The AIA share sale gives AIG “progress toward paying off the government a little more fully as well as reducing the volatility of their core earnings,” said Paul Newsome, an analyst at Sandler O’Neill & Partners LP, in a phone interview today. He has a “hold” rating on the stock.

Bailed Ou

AIG was rescued in 2008 as bets on the mortgage market soured. The bailout was revised at least four times as the U.S. extended more credit and lowered the interest charged.

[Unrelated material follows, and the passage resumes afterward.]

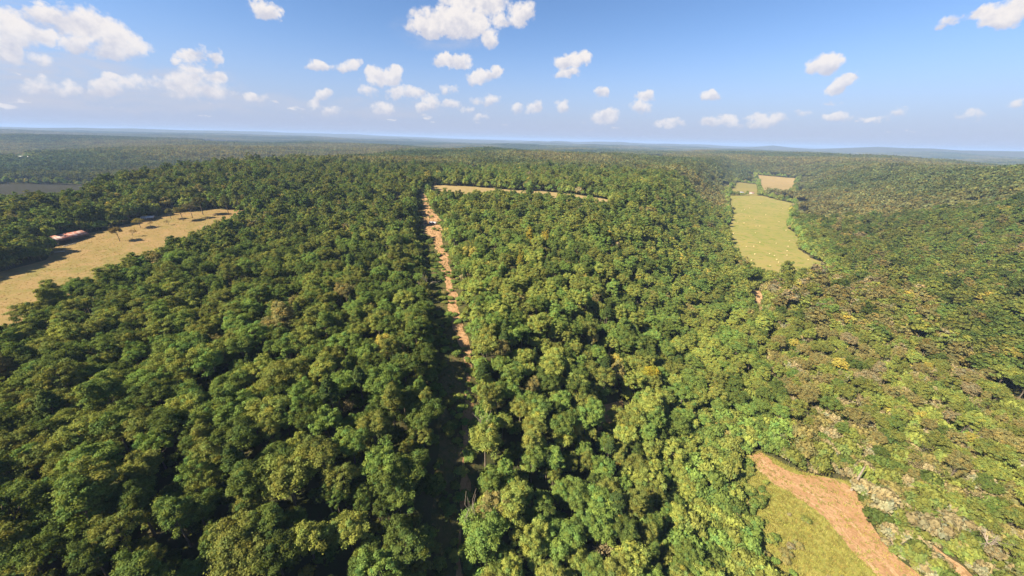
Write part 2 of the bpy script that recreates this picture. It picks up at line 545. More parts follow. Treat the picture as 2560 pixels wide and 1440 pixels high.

The survival of AIG, once the world’s biggest insurer, fell into doubt when Standard & Poor’s and Moody’s Investors Service cut its credit ratings in September 2008. The reductions threatened to force AIG to post more than $13 billion in collateral when the company was already short on cash. AIG couldn’t raise money by selling shares after the stock plunged.

Lehman, the biggest underwriter of mortgage-backed securities, filed the biggest bankruptcy in history on Sept. 15, 2008, with more than $613 billion of debt.

Pan Asia

AIG Chief Executive Officer Robert Benmosche halted the pace of asset sales when he took over in 2009, saying the company needed time to find the best prices. He said as recently as last month that the insurer may wait to sell its AIA stake and use the proceeds to reduce the government’s 77 percent ownership of AIG stock.

“We can think about using the proceeds if we decide to sell AIA potentially for capital management,” Benmosche, 67, said at a Feb. 15 investor conference in New York. “Capital management means we can buy some of the overhang from the U.S. Treasury.”

AIA, the third-largest Asia-based insurer by market value, operates in 15 markets including Hong Kong, China, Malaysia, Thailand and Singapore.

CEO Mark Tucker, 54, has overseen a 10 percent increase in AIA’s embedded value in the year to November to $27 billion. The estimate of the economic value of life insurance business using actuarial and investment assumptions is used to value life insurers.

AIG sold a Taiwan unit Nan Shan Life Insurance Co. for $2.16 billion last year. In 2010, it sold American Life Insurance Co. to MetLife Inc. for about $16 billion.